[Given data]
......
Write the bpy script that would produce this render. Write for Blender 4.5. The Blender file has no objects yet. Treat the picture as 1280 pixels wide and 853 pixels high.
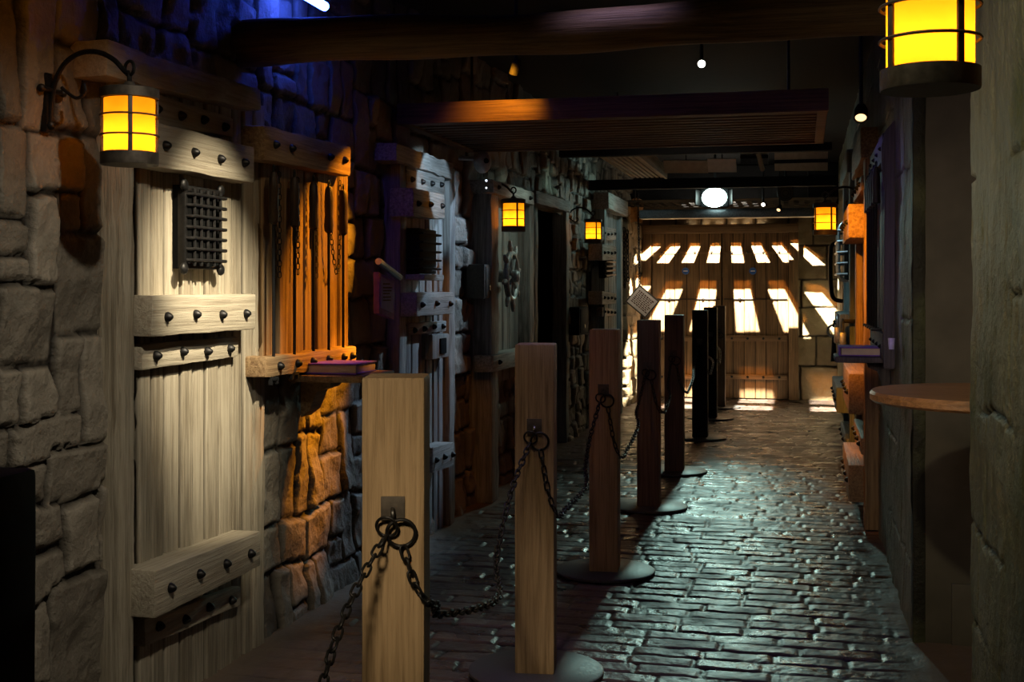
import bpy, bmesh, math, random
import numpy as np
from mathutils import Vector, Matrix, Euler

random.seed(7)
COL = bpy.context.scene.collection
PI = math.pi

# ------------------------------------------------------------------ camera frame
F = 1540.0; TH = math.radians(13.27); HOR = 361.0; EYE = 1.4
CT, ST = math.cos(TH), math.sin(TH)

def on_side(px, py, X):
    """point of the plane X = const seen at a pixel"""
    u = (px - 640) / F
    Y = X * (CT + u * ST) / (u * CT - ST)
    d = -X * ST + Y * CT
    return Vector((X, Y, EYE + (HOR - py) * d / F))

def on_cross(px, py, Y):
    """point of the plane Y = const seen at a pixel"""
    u = (px - 640) / F
    X = Y * (u * CT - ST) / (CT + u * ST)
    d = -X * ST + Y * CT
    return Vector((X, Y, EYE + (HOR - py) * d / F))

# ------------------------------------------------------------------ numpy noise
def _hash(ix, iy, seed):
    h = (ix.astype(np.int64) * 374761393 + iy.astype(np.int64) * 668265263 + seed * 974634777) & 0xffffffff
    h = ((h ^ (h >> 13)) * 1274126177) & 0xffffffff
    h = (h ^ (h >> 16)) & 0xffffff
    return h / float(0xffffff)

def vnoise(x, y, seed=0):
    x = np.asarray(x, float); y = np.asarray(y, float)
    ix = np.floor(x); iy = np.floor(y)
    fx = x - ix; fy = y - iy
    fx = fx * fx * (3 - 2 * fx); fy = fy * fy * (3 - 2 * fy)
    a = _hash(ix, iy, seed); b = _hash(ix + 1, iy, seed)
    c = _hash(ix, iy + 1, seed); d = _hash(ix + 1, iy + 1, seed)
    return (a + (b - a) * fx) * (1 - fy) + (c + (d - c) * fx) * fy

def fbm(x, y, seed=0, o=4):
    s = 0; a = .5
    for k in range(o):
        s = s + a * (vnoise(x, y, seed + k * 17) - .5); a *= .5; x = x * 2.03; y = y * 2.03
    return s

def sstep(a, b, x):
    t = np.clip((x - a) / (b - a), 0, 1); return t * t * (3 - 2 * t)

# ------------------------------------------------------------------ materials
def new_mat(name):
    m = bpy.data.materials.new(name); m.use_nodes = True
    nt = m.node_tree; nt.nodes.clear()
    out = nt.nodes.new('ShaderNodeOutputMaterial')
    b = nt.nodes.new('ShaderNodeBsdfPrincipled')
    nt.links.new(b.outputs[0], out.inputs[0])
    return m, nt, b, out

def N(nt, t, **kw):
    n = nt.nodes.new(t)
    for k, v in kw.items():
        if k in n.inputs: n.inputs[k].default_value = v
        else: setattr(n, k, v)
    return n

def ramp(nt, fac, stops):
    r = nt.nodes.new('ShaderNodeValToRGB')
    while len(r.color_ramp.elements) < len(stops): r.color_ramp.elements.new(.5)
    for e, (p, c) in zip(r.color_ramp.elements, stops):
        e.position = p; e.color = (*c, 1)
    nt.links.new(fac, r.inputs[0]); return r

def bump(nt, b, h, strength, dist=.01, prev=None):
    n = nt.nodes.new('ShaderNodeBump'); n.inputs['Strength'].default_value = strength
    n.inputs['Distance'].default_value = dist
    nt.links.new(h, n.inputs['Height'])
    if prev is not None: nt.links.new(prev.outputs[0], n.inputs['Normal'])
    nt.links.new(n.outputs[0], b.inputs['Normal']); return n

def coords(nt, scale, rnd=True):
    tc = nt.nodes.new('ShaderNodeTexCoord')
    src = tc.outputs['Object']
    if rnd:
        oi = nt.nodes.new('ShaderNodeObjectInfo')
        mu = N(nt, 'ShaderNodeMath', operation='MULTIPLY'); mu.inputs[1].default_value = 37.0
        nt.links.new(oi.outputs['Random'], mu.inputs[0])
        ad = N(nt, 'ShaderNodeVectorMath', operation='ADD')
        nt.links.new(src, ad.inputs[0]); nt.links.new(mu.outputs[0], ad.inputs[1]); src = ad.outputs[0]
    mp = nt.nodes.new('ShaderNodeMapping'); mp.inputs['Scale'].default_value = scale
    nt.links.new(src, mp.inputs[0]); return mp.outputs[0], src

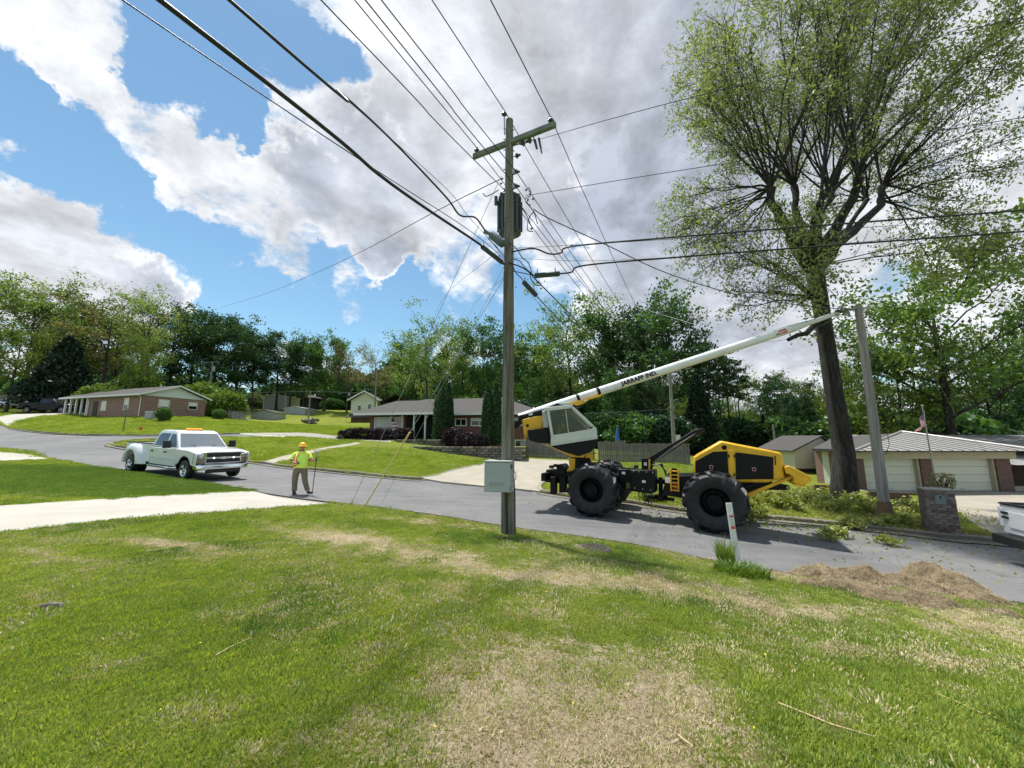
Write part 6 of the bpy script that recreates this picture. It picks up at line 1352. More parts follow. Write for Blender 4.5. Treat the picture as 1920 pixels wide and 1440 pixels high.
for k in range(5): g = MB(); g.box((tz[0] - .12, .62 - k * .35, tz[1] - .02), (.22, .09, .07)); g.build('blade_tooth', 'yellow_paint', bl_)
MPR([(1434, 919), (1450, 905), (1478, 909.5), (1482, 913), (1481, 918), (1474, 919)], .28, .20, .28, 'tow_link', 'black_paint')
xx, zz = ML(1477, 914, .28); g = MB(); g.cyl((xx, .285, zz), (xx, .29, zz), .035, n=14); g.build('tow_eye', 'steel', MC)

# turret, cab and boom: in world axes (x right along the boom heading)
TC = P(1089, 862, 12.72)
TU = bpy.data.objects.new('turret', None); col.objects.link(TU); TU.parent = MC; TU.matrix_parent_inverse = MI; TU.location = (0, 0, 0)
YC = 12.25     # near face of the cab
def WP(px, py, Y): v = P(px, py, Y); return (v.x, v.z)
def WPR(pix, yf, y0, y1, nm, mat, parent=None, bevel=.01):
    g = MB(); g.prism([WP(a, b_, yf) for a, b_ in pix], y0, y1, 'xz'); return g.build(nm, mat, parent or TU, bevel=bevel)
zt0 = P(1089, 882, 12.72).z; xt = TC.x
g = MB(); g.cyl((xt, 12.72, zt0 - .1), (xt, 12.72, P(1089, 858, 12.72).z), .30, .36, 20); g.build('slew_ring', 'black_paint', TU, True)
WPR([(1066, 858), (1079, 860), (1078, 882), (1064, 884), (1069, 874)], 12.45, 12.45, 12.6, 'turret_bracket', 'yellow_paint')
WPR([(1098, 846), (1111, 847), (1113, 864), (1097, 864)], 12.5, 12.5, 12.75, 'turret_bracket', 'yellow_paint')
WPR([(1012, 831), (1026, 835), (1060, 850), (1072, 857), (1094, 858), (1100, 847), (1040, 836)], 12.4, 12.35, 13.0, 'belly_plate', 'yellow_paint')
WPR([(1032, 836.5), (1120, 823), (1119, 832), (1108, 847), (1085, 855), (1060, 848)], 12.35, 12.3, 13.1, 'cab_floor', 'black_paint')
WPR([(991, 806), (1018, 803), (1030, 803), (1032, 831), (1010, 831), (993, 826)], 12.4, 12.4, 13.1, 'hydraulic_box', 'black_paint')
WPR([(979, 787), (996, 782), (1018, 779), (1018, 803), (990, 806), (989, 822), (984, 825), (981, 800)], 12.55, 12.55, 12.95, 'boom_foot', 'yellow_paint', bevel=.02)
xx, zz = WP(989, 798, 12.55); g = MB(); g.cyl((xx, 12.53, zz), (xx, 12.97, zz), .05, n=14); g.build('pivot_pin', 'black_paint', TU)
# cab: frame members round dark glass
CB = empty('cab', (0, 0, 0)); CB.parent = TU
YB = YC + 1.0
def post(pa, pb, w, nm='post', ys=(YC, YB)):
    for y in ys:
        a, b_ = WP(*pa, YC), WP(*pb, YC); d = Vector((b_[0] - a[0], 0, b_[1] - a[1])); n_ = Vector((-d.z, 0, d.x)).normalized() * w / 2; g = MB()
        V = [Vector((a[0], y - .03, a[1])) + n_, Vector((a[0], y - .03, a[1])) - n_, Vector((b_[0], y - .03, b_[1])) - n_, Vector((b_[0], y - .03, b_[1])) + n_]; V += [v + Vector((0, .06, 0)) for v in V]
        g.add(V, [(0, 1, 2, 3), (7, 6, 5, 4), (0, 4, 5, 1), (1, 5, 6, 2), (2, 6, 7, 3), (3, 7, 4, 0)]); g.build(nm, 'cab_frame', CB, bevel=.008)
WPR([(1020, 764.5), (1073, 758.5), (1075, 765), (1022, 771.5)], YC, YC - .05, YB + .05, 'cab_roof', 'cab_frame', CB, .015)
post((1027.5, 770), (1036, 822), .085); post((1073, 764), (1111, 799), .085); post((1060.5, 769), (1066, 813), .022, 'window_divider', (YC,))
WPR([(1033, 816.5), (1111, 804), (1112, 797), (1118.5, 803.5), (1120.5, 823), (1032.5, 836.5)], YC, YC - .02, YC + .04, 'lower_panel', 'cab_frame', CB, .01)
WPR([(1033, 816.5), (1111, 804), (1112, 797), (1118.5, 803.5), (1120.5, 823), (1032.5, 836.5)], YC, YB - .04, YB + .02, 'lower_panel', 'cab_frame', CB, .01)
WPR([(1110, 803), (1118.5, 803), (1120.5, 823), (1112, 824)], YC, YC + .041, YB - .041, 'front_panel', 'cab_frame', CB, .0)
WPR([(1033, 829.5), (1120.5, 817.5), (1120.5, 820), (1033, 832)], YC, YC - .035, YC - .021, 'door_sill', 'cab_frame', CB, .004)
WPR([(1029, 790), (1033, 816), (1034, 830), (1031, 830)], YC, YC + .03, YB - .03, 'rear_panel', 'black_paint', CB, 0)
WPR([(1031, 771), (1059.5, 769.3), (1065, 813), (1036, 816)], YC, YC + .0, YC + .012, 'side_window', 'glass_cab', CB, 0)
WPR([(1061, 769), (1072, 768.5), (1110, 803), (1066, 812)], YC, YC + .0, YC + .012, 'side_window', 'glass_cab', CB, 0)
WPR([(1031, 771), (1072, 768.5), (1110, 803), (1036, 816)], YC, YB - .02, YB - .01, 'side_window', 'glass_cab', CB, 0)
a, b_ = WP(1074, 765, YC), WP(1112, 799, YC); g = MB(); g.add([(a[0] + .02, YC + .035, a[1]), (a[0] + .02, YB - .035, a[1]), (b_[0] + .02, YB - .035, b_[1]), (b_[0] + .02, YC + .035, b_[1])], [(0, 1, 2, 3)]); g.build('windshield', 'glass_cab', CB)
sx, sz = WP(1052, 826, YC); g = MB(); g.box((sx, YC + .5, sz + .08), (.5, .5, .14)); g.box((sx - .27, YC + .5, sz + .38), (.12, .48, .6)); g.build('seat', 'black_plastic', CB, bevel=.03)
g = MB(); a = WP(1080, 822, YC); g.cyl((a[0], YC + .35, a[1]), (a[0] + .04, YC + .35, a[1] + .35), .02); g.cyl((a[0], YC + .7, a[1]), (a[0] + .04, YC + .7, a[1] + .35), .02); g.build('joysticks', 'black_plastic', CB)
WPR([(1074, 763), (1081, 764), (1092, 763), (1078, 769)], YC + .3, YC + .3, YC + .6, 'wiper_motor', 'black_plastic', CB)
WPR([(1016, 772), (1026, 770), (1028, 802), (1018, 802)], 12.5, 12.35, 12.5, 'rear_guard', 'steel', TU)
# boom
YB0, YT = 12.78, 13.1
b0 = P(973, 783, YB0); b1 = P(1500, 611, YT - .05); b2 = P(1566, 588.5, YT)
BMo = empty('boom', (0, 0, 0)); BMo.parent = TU
bd = (b1 - b0).normalized()
def bt(px): # point on the boom axis at a picture column
    lo_, hi_ = -1.0, 14.0
    for _ in range(40):
        m_ = (lo_ + hi_) / 2; q = b0 + bd * m_; c, s = math.cos(PITCH), math.sin(PITCH); v = q - Vector((0, 0, CAMZ)); dep = v.y * c + v.z * s; pxx = 960 + FPX * v.x / dep
        if pxx < px: lo_ = m_
        else: hi_ = m_
    return b0 + bd * lo_
g = MB(); q0, q1 = bt(973), bt(1483); g.tube([q0, bt(1040), bt(1260), q1], [.125, .150, .150, .145], 24); g.build('boom_tube', 'boom_white', BMo, True)
g = MB(); g.tube([q1 - bd * .3, q1 + bd * .02, bt(1512)], [.147, .147, .10], 20); g.tube([bt(1505), b2], [.10, .07], 18); g.build('inner_boom', 'boom_white', BMo, True)
for px in (1083, 1121): g = MB(); g.tube([bt(px) - bd * .05, bt(px) + bd * .05], .158, 24); g.build('boom_band', 'black_paint', BMo, True)
side = Vector((0, -1, 0)); upv = bd.cross(side).normalized() * -1
if upv.z < 0: upv = -upv
def bprism(c0, c1, c2, mat, nm, hw=.12):   # plate beneath/around the boom given by picture outline
    pass
WPR([(972, 779), (1016, 768), (1018, 778), (1005, 784), (978, 789), (972, 786)], 12.6, 12.6, 12.97, 'boom_sleeve', 'black_paint', BMo, .03)
WPR([(1018, 768), (1045, 756), (1052, 759), (1066, 760), (1020, 771)], 12.6, 12.58, 12.66, 'hose_cover', 'black_paint', BMo, .01)
g = MB(); a = bt(1003); g.tube([a - bd * .02, a + bd * .02], .17, 20); g.build('hose_clamp', 'sticker_white', BMo)
WPR([(1066, 756.5), (1130, 738.5), (1127, 743), (1108, 748), (1093, 757), (1082, 761), (1074, 758)], 12.6, 12.62, 12.94, 'boom_cradle', 'yellow_paint', BMo, .01)
WPR([(1073, 760), (1090, 762), (1086, 768), (1078, 768)], 12.6, 12.65, 12.9, 'lift_cylinder_head', 'black_paint', BMo, .01)
xx, zz = WP(1098, 751, 12.6); g = MB(); g.box((xx, 12.612, zz), (.09, .012, .04), M4=Matrix.Rotation(-.3, 4, 'Y')); g.build('cradle_label', 'sticker_white', BMo)
xx, zz = WP(995, 777, 12.6); g = MB(); g.box((xx, 12.592, zz), (.13, .012, .06), M4=Matrix.Rotation(-.25, 4, 'Y')); g.build('sleeve_label', 'sticker_white', BMo)
g = MB(); a = bt(973); g.cyl(P(967, 796, 12.5), P(972, 792, 13.0), .12, n=16); g.build('hose_reel', 'black_paint', BMo, True)
g = MB(); g.tube([P(975, 800, 12.6), P(980, 815, 12.5), P(989, 823, 12.45), P(995, 818, 12.4)], .014, 5); g.build('boom_hose', 'black_plastic', BMo)
for px in (1230, 1416): a = bt(px); g = MB(); g.tube([a + upv * .14, a + upv * .28 + bd * .06], .018, 6); g.build('hose_guide', 'boom_white', BMo)
# saw head
SW = empty('saw_head', (0, 0, 0)); SW.parent = BMo
g = MB(); g.tube([P(1562, 590, YT), P(1571, 588, YT)], [.085, .08], 14); g.build('collar', 'fascia_tan', SW, True)
g = MB(); g.tube([P(1568, 586, YT), P(1578, 583, YT), P(1585, 586, YT), P(1580, 590, YT)], [.08, .075, .05, .03], 10); g.tube([P(1570, 585, YT), P(1590, 580, YT), P(1600, 582, YT)], .02, 6); g.build('saw_motor', 'black_paint', SW, True)
g = MB(); g.lathe([(.001, -.006), (.17, -.006), (.18, 0), (.17, .006), (.001, .006)], 28, Matrix.Translation(P(1588, 585.5, YT)) @ Matrix.Rotation(R(80), 4, 'X') @ Matrix.Rotation(R(20), 4, 'Y')); g.build('saw_blade', 'steel', SW)
# lettering
def lettering(txt, size, mat, parent, loc, xdir, ydir, bold=0.0, nm='lettering', sx=1.0):
    cu = bpy.data.curves.new(nm, 'FONT'); cu.body = txt; cu.size = size; cu.extrude = .002; cu.offset = bold; cu.align_x = 'CENTER'; cu.align_y = 'CENTER'; cu.space_character = 1.05
    ob = bpy.data.objects.new(nm, cu); col.objects.link(ob); dg = bpy.context.evaluated_depsgraph_get(); me = bpy.data.meshes.new_from_object(ob.evaluated_get(dg)); bpy.data.objects.remove(ob)
    me.materials.clear(); me.materials.append(M(mat)); X = Vector(xdir).normalized(); Y = Vector(ydir); Y = (Y - X * Y.dot(X)).normalized(); Z = X.cross(Y)
    o = link(nm, me, parent); m4 = Matrix((X, Y, Z)).transposed().to_4x4(); m4.translation = Vector(loc); o.matrix_basis = m4 @ Matrix.Scale(sx, 4, (1, 0, 0)); return o
def curved_lettering(txt, cpx, size, mat, bold, off=0.0, rad=.157, span=None):
    """letters wrapped on the near side of the boom tube"""
    a = bt(cpx); fwd = (Vector((0, 0, CAMZ)) - a); fwd -= bd * fwd.dot(bd); fwd.normalize(); up = bd.cross(fwd); up = -up if up.z < 0 else up
    o = lettering(txt, size, mat, BMo, (0, 0, 0), (1, 0, 0), (0, 1, 0), bold); o.matrix_basis = Matrix.Identity(4); me = o.data
    bm = bmesh.new(); bm.from_mesh(me)
    for _ in range(3):
        bmesh.ops.triangulate(bm, faces=bm.faces); bmesh.ops.subdivide_edges(bm, edges=[e for e in bm.edges if e.calc_length() > size * .08], cuts=1)
    bm.to_mesh(me); bm.free()
    xs_ = [v.co.x for v in me.vertices]; k = (span / (max(xs_) - min(xs_))) if span else 1
    for v in me.vertices:
        th = (v.co.y + off) / rad; v.co = a + bd * v.co.x * k + (fwd * math.cos(th) + up * math.sin(th)) * (rad + .002 + v.co.z)
    return o
curved_lettering('JARRAFF IND.', 1196, .21, 'wire_black', .010, .0, span=(bt(1230) - bt(1163)).length)
curved_lettering('DANGER', 1462, .075, 'sticker_red', .004, .045, .152); curved_lettering('STAY CLEAR', 1460, .075, 'sticker_red', .004, -.045, .152)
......
[Task prompt] Without any pictures, reproduce the lines from the first one in the material through the line that has "from mathutils import Vector, Matrix, Euler", exactly as they appear.

[The result]
Write the bpy script that would produce this render. Write for Blender 4.5. The Blender file has no objects yet. Treat the picture as 1280 pixels wide and 853 pixels high.
import bpy, bmesh, math, random
import numpy as np
from mathutils import Vector, Matrix, Euler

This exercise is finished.